To prepare for the rainy season, a group of engineers is reinforcing a series of water reservoirs on an island. The reservoirs are formed by natural rock columns arranged in a straight line. Each column has an initial height, and when it rains, water collects between the columns, creating storage areas like small basins.

To improve the reservoirs water capacity, the engineers are allowed to reinforce the rock columns by placing up to ~K~ unit-sized stone blocks. Each block increases the height of a column by 1 unit.
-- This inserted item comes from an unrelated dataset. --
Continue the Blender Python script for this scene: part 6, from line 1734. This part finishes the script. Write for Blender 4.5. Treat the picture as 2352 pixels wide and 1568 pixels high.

Water is retained only if it is trapped between taller columns on both sides. If water overflows a column, it is lost. Therefore, the goal is to carefully choose where to place the ~K~ blocks to maximize the total volume of water that can be held after reinforcement

Your task is to determine the maximum amount of water that can be stored after placing exactly ~K~ blocks in the most optimal way.

Input

• The first line contains two integers ~N~ and ~K~ ~(1 ≤ N, K ≤ 12)~ — the number of columns of rock and the number of available blocks.
• The second line contains ~N~ integers ~h_1, h_2,..., h_n ~ ~(1 ≤ h_i ≤ 10^{18})~ — the initial heights of the columns of rock.

Output

• A single integer — the maximum volume of water that can be stored after adding ~K~ blocks optimally.

📌 Example

Input

10 2
3 1 4 1 2 1 1 4 2 1

Output

17

💡 Explanation

This is the initial reservoir, which can store 13 blocks of water.

After placing up to ~K~ stone blocks (yellow blocks), the new reservoir can store ~4~ more blocks of water (green blocks).

So, the maximum volume of water that can be stored after adding ~2~ blocks optimally is 17 blocks of water.